An emitter follower is a feedback amplifier. The feedback path is one and the same with the signal path. through the transistor. Same with cathode followers and undecoupled cathode resistors.

So far, the anti-feedback people aren't even aware that they've missed most of the feedback in an amplifier. Even less are they aware that we've spotted their omission and are quietly having a jolly good laugh.

The next joke is that emitter followers, through the internal capacitances of the transistor and the inductances of their legs and circuit connections can go unstable at RF. No overt feedback path need apply. Nearly all transistor amps end in emitter followers as their final stages. One of the conditions for the oscillating follower problem is good RF capacitance to ground via low inductance on their output.... Ah, those damnable esoteric cables again. They work their magic even on pundit-certified feedback-free (well, the obvious feedback that is) amplifiers. The amplifier hoots its little head off, and the heat from cross-current sends up a smoke-based distress signal.

Serves them right?

Mostly.

There have been innocent errors in this area. Peter Walker is almost sainted because of his Quad II, and Peter Baxendall is up there in the pantheon as well. They made a mistake that wasn't a mistake at the time. Those triplets of transistors in the output of the Quad 303 are naturally unstable unless the TO3 transistor is dramatically slower than the two smaller devices driving it. Their mistake wasn't an error at the time, their circuit worked, but they failed to see that the devices they used had open ended specs and were being improved all the time. The TO3 transistors got improved more than the TO5 and TO18 drivers.
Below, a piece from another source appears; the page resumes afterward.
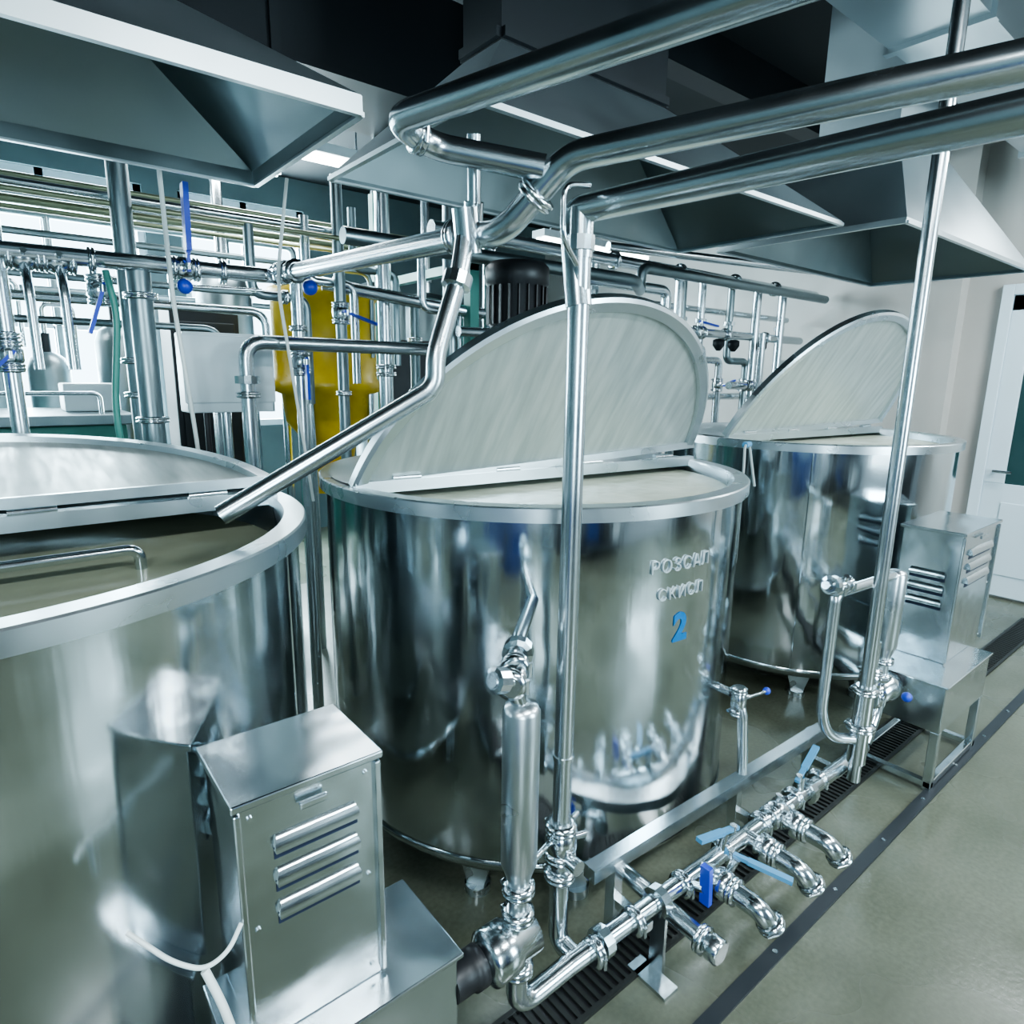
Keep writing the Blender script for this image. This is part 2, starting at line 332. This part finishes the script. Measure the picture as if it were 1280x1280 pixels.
b.tube([(1.9,3.05,2.5),(6.0,3.05,2.5)],.04,PIPE);b.tube([(3.4,3.2,2.62),(6.0,2.6,2.62)],.03,PIPE);b.tube([(1.2,2.6,2.3),(3.0,2.6,2.3),(3.4,2.9,2.3),(3.4,2.9,2.45),(5.9,2.9,2.45)],.034,INNER)
for x in(2.3,3.3,4.0,4.7,5.3):
    b.clamp((x,3.1,2.1),(1,0,0),.034);b.clamp((x,3.05,2.5),(1,0,0),.04)
b.valve((4.34,3.1,2.1),(1,0,0),.034,(0,-.3,1),(1,0,-.1),.22);b.valve((3.5,2.95,1.98),(1,0,0),.028,(0,-1,0),(0,0,-1),.16)
b.valve((3.8,3.0,1.75),(0,0,1),.036,(0,-1,0),(.6,0,.5),.14,BLUE2);b.valve((2.9,3.0,1.8),(0,0,1),.036,(0,-1,0),(1,0,0),.15)
b.tube([(3.3,2.9,1.75),(3.5,2.9,1.75),(3.5,2.9,1.2)],.035,FIT,.06);b.tube([(4.75,2.8,2.1),(4.75,2.8,1.0)],.03,PIPE)
for x in(2.3,3.15,4.05,5.1,5.5):b.cyl((x,3.08,0),(x,3.08,2.52),.035,PIPE)
for i,x in enumerate((4.25,4.5,4.9,5.7)):
    b.tube([(x,3.2,2.5),(x,3.2,1.9),(x+.3,3.2,1.9),(x+.3,3.2,1.2)],.03,PIPE if i%2 else INNER,.06);b.nut((x,3.2,2.2),(0,0,1),.03);b.valve((x+.3,3.2,1.7),(0,0,1),.03,(0,-1,0),(1,0,.3) if i%2 else None,.14)
b.tube([(4.0,3.3,2.3),(6.0,3.3,2.3)],.025,PIPE);b.tube([(4.4,3.3,1.6),(6.1,3.3,1.6)],.03,PIPE)
b.tube([(4.5,2.9,1.7),(5.2,2.9,1.7),(5.2,2.9,1.0)],.03,FIT);b.valve((4.8,2.9,1.7),(1,0,0),.03,(0,-1,0),(0,0,1),.12)
for x in(4.4,4.6,5.0):b.lathe((x,2.95,2.05),(0,0,-1),[(.02,0),(.045,.01),(.045,.05),(.015,.09)],DARK,16)
b.make()
b=B('valve_cluster')
b.tube([(3.0,2.75,1.2),(3.0,2.75,2.0),(3.5,2.75,2.0)],.035,FIT,.06);b.valve((3.2,2.75,2.0),(1,0,0),.035,(0,-.4,1),(1,0,.2),.16,BLUE)
b.tube([(3.0,2.75,1.75),(3.35,2.72,1.75),(3.35,2.72,1.3)],.035,FIT,.06);b.nut((3.1,2.74,1.75),(1,0,0),.035);b.valve((3.35,2.72,1.6),(0,0,1),.035,(0,-1,0),(.1,0,-1),.16,BLUE2)
b.sph((3.05,2.6,2.1),.03,BLUE);b.cyl((3.05,2.6,2.1),(3.05,2.75,2.05),.008,FIT)
b.lathe((3.45,2.72,2.0),(1,0,0),[(.045,0),(.07,.01),(.07,.05),(.045,.06)],FIT,24)
b.make()
b=B('centrifugal_pump');b.cyl((3.15,2.95,1.45),(3.6,2.95,1.5),.13,DARK);b.lathe((3.6,2.95,1.5),(1,0,.1),[(.15,0),(.15,.05),(.08,.09)],FIT,28);b.box((3.2,2.85,0),(3.55,3.05,1.36),INNER);b.make()
# ------------------------------------------------------------------ back pipe rack
b=B('pipe_rack')
for i in range(9):
    y=3.15+.12*i;z=2.40+.04*(i%3)+.012*i;b.tube([(-3.4,y,z),(1.9+.3*random.random(),y,z)],.011+.005*(i%2),BRASS if i%3!=1 else PIPE,.1,10)
for i,(x,y) in enumerate([(-.35,3.0),(.08,3.05),(.505,3.15),(1.15,3.0),(1.45,3.2),(1.75,3.3),(2.0,3.4),(-.8,3.0),(2.05,3.1)]):
    r=.028+.012*(i%3==2);b.cyl((x,y,.0),(x,y,2.2+.5*(i%3)),r,PIPE if i%2 else INNER)
    b.clamp((x,y,1.95-.08*(i%3)),(0,0,1),r);b.clamp((x,y,1.65+.1*(i%2)),(0,0,1),r)
for i in range(5):
    z=1.95+.1*i;y=3.35+.1*(i%5);b.tube([(-3.3,y,z),(.9+.25*i,y,z),(.9+.25*i,y,z-.5)],.016+.006*(i%2),PIPE if i%2 else INNER,.08)
for i in range(4):
    x=1.0+.3*i;y=3.35+.1*(i%3);z=2.1+.1*(i%3)
    b.tube([(x,y-.2,z+.3),(x,y-.2,z),(x+.25,y-.2,z),(x+.25,y-.2,z-.5)],.022,PIPE if i%2 else INNER,.06);b.clamp((x+.15,y-.2,z),(1,0,0),.022)
for i,(x,y,z) in enumerate([(.37,2.9,2.04),(-.2,3.0,2.0),(1.15,3.0,1.8),(1.45,3.2,2.05),(.08,3.05,1.8)]):
    b.valve((x,y,z),(0,0,1),.03,(0,-1,0),[(-.35,0,-1),(.7,0,.3),(0,0,-1),(1,0,-.3),(-.6,0,-.6)][i],.17)
for x in(-2.5,-.75,2.15):
    for y in(3.05,4.18):b.box((x,y,0),(x+.06,y+.06,2.93),GREEN)
    b.box((x,3.05,2.32),(x+.06,4.24,2.37),GREEN)
b.tube([(.83,2.75,1.2),(.83,2.75,1.87),(1.75,2.75,1.87)],.03,PIPE,.08);b.clamp((.83,2.75,1.66),(0,0,1),.032);b.nut((.83,2.75,1.72),(0,0,1),.032)
b.cyl((.5,2.9,.0),(.5,2.9,2.12),.042,INNER);b.clamp((.5,2.9,2.03),(0,0,1),.04);b.clamp((.5,2.9,1.56),(0,0,1),.04)
for x in(-.1,.15,.25):
    b.valve((x,2.9,2.13),(1,0,0),.03,(0,-1,.2),None);b.tube([(x,2.9,2.13),(x,2.8,2.03),(x,2.8,1.75)],.015,PIPE,.05,10)
b.make()
b=B('hose');b.tube([(.55,2.65,2.7),(.56,2.65,2.0),(.6,2.66,1.5),(.62,2.7,1.2)],.008,CABLE,.1,8);b.tube([(1.02,2.7,2.5),(.95,2.68,2.1),(1.0,2.66,1.6),(1.06,2.7,1.2)],.007,CABLE,.1,8);b.tube([(.38,2.8,2.1),(.40,2.78,1.95),(.36,2.8,1.6),(.4,2.8,1.1)],.012,GREEN,.1,8);b.make()
b=B('junction_box');b.box((.64,2.93,1.58),(.99,3.07,1.91),WHITEP);b.box((.63,2.92,1.62),(1.0,2.932,1.9),WHITEP)
b.cyl((.72,2.98,1.6),(.72,2.98,1.35),.012,BLACK);b.cyl((.9,2.98,1.6),(.9,2.98,1.35),.012,BLACK);b.box((.78,3.07,0),(.84,3.12,1.9),PIPE);b.cyl((.8,2.98,1.6),(.8,2.98,0),.02,PIPE);b.make(bevel=.006)
b=B('yellow_hopper')
b.lathe((1.7,4.0,0),(0,0,1),[(.31,2.26),(.33,2.25),(.33,2.2),(.315,2.19),(.315,1.72),(.33,1.7),(.33,1.64),(.28,1.62),(.26,1.45),(.18,1.35),(.15,1.2)],YEL,48)
b.cyl((1.7,4,1.2),(1.7,4,1.0),.17,YEL)
for a in range(4):
    c,s_=math.cos(a*1.57+.8),math.sin(a*1.57+.8);b.cyl((1.7+c*.28,4+s_*.28,0),(1.7+c*.28,4+s_*.28,1.66),.025,PIPE)
b.make()
b=B('green_process_tank')
b.box((-1.6,4.4,.5),(.62,5.3,1.44),GREEN);b.box((-1.65,4.35,1.44),(.67,5.35,1.5),INNER);b.box((-1.6,4.38,1.1),(.62,4.4,1.14),WHITEP)
for x in(-1.5,-.5,.5):
    for y in(4.45,5.2):b.box((x,y,0),(x+.06,y+.06,.5),GREEN)
b.tube([(-1.5,4.4,1.5),(-1.5,4.4,1.62),(.5,4.4,1.62),(.5,4.4,1.5)],.012,PIPE,.04,8)
b.make(bevel=.008)
for x,y,r,z in((.78,5.6,.14,1.95),(.36,5.7,.13,1.75),(.06,5.8,.1,1.9),(1.1,6.1,.12,2.2)):
    b=B('steel_kettle');b.lathe((x,y,0),(0,0,1),[(r,0),(r,z),(r*.8,z+.08),(.05,z+.12)],INNER,32);b.cyl((x,y,z+.1),(x,y,z+.25),.03,DARK);b.tube([(x,y,z+.2),(x,y,z+.45),(x+.18,y,z+.45),(x+.18,y,z)],.018,PIPE,.05,10);b.make()
b=B('distribution_pipe')
for z in(2.35,2.6,2.9):b.tube([(-2.5,6.3,z),(2.4,6.3,z),(2.4,6.3,z-.6)],.03,INNER,.08)
for x in(-1.2,-.3,.5,.95,1.8):b.cyl((x,6.3,0),(x,6.3,2.9),.025,INNER);b.clamp((x,6.3,2.1),(0,0,1),.025)
b.make()
b=B('white_crate');b.box((.35,4.7,1.502),(.64,5.0,1.67),WHITEP);b.make(bevel=.01)
for x,y,r in((2.6,5.0,.22),(3.3,5.4,.3),(1.5,5.4,.2)):
    b=B('process_column');b.lathe((x,y,0),(0,0,1),[(r,0.0),(r,2.3),(r*.8,2.45),(.04,2.5)],INNER,32);b.cyl((x,y,2.5),(x,y,3.3),.04,PIPE);b.clamp((x,y,2.6),(0,0,1),.04);b.make()
b=B('electrical_cabinet');b.box((2.3,4.3,0),(2.9,4.7,2.0),DARK);b.box((2.33,4.285,.1),(2.87,4.3,1.9),DARK);b.make(bevel=.01)
b=B('electrical_cabinet');b.box((.9,4.4,0),(1.3,4.7,2.15),DARK);b.box((.93,4.385,.1),(1.27,4.4,2.05),DARK);b.make(bevel=.01)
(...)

The gap between the transition frequencies closed up. So nowadays it is a major problem to buy a replacement TO3 power transistor BAD enough to work in that circuit.

I stress that what they did was fine with the devices of the period and no-one was predicting quite the improvement that was coming.

But fire up a Quad 303, apply an 8 ohm load, maybe with a bit of ordinary cable capacitance, drive the amp somewhat, not even close to clipping, and look with a scope. You will likely see a short burst of RF oscillation (around 10MHz) hanging around one place on each cycle of the audio sine you're testing with. It looks like a smudge on the scope trace. Not all 303s do this, but a lot with replacement transistors do.

There seems to be a reciprocal law at work. The more boutique-y an amplifier is, the less of a clue the designer seems to have had, when you do a hard analysis.

It's as if the structural engineering for a bridge or large building was done on religious principles. What could possibly go wrong?

Anyway, the speaker cable problems are inextricably entwined with output stability networks and they are entwined with feedback design and your toe bone's connected to your.....

This thread has been about sensible, engineering based, answers to a perfectly real issue that samjmann raised. It's an area that I felt wasn't well enough understood in the world at large and has had tons of oofle dust dumped on it by a few decades' worth of shamen and mystics.

The way samjamm phased his question made me feel he wasn't just another cultist with a mind already made-up. It was a serious issue, asked carefully, and deserved the best serious answer I could give.

For the really silly bits of audiophoolery, there is the appropriately named "The audiophoolery thread" not very far away. It's where you'll find happy stories of £1800 mains cables, smart rocks and unicorn hide. It's where you can have a damned good laugh.

So let's keep this thread about high-profit cables and amplifier stability, please. This way we'll have a nice record for the next person to realise something funny is going on when fancy cables cause smoke, to be pointed towards. (And I don't have to type it all over again!)

David

Cobaltblue 15th Jan 2021 11:22 pm

Re: Exotic speaker cable - problems.
 
Thanks to Davids Hard work (and sore fingers) there is a lasting record of these issues.
It's time to close the thread unless new and pertinent information comes to light.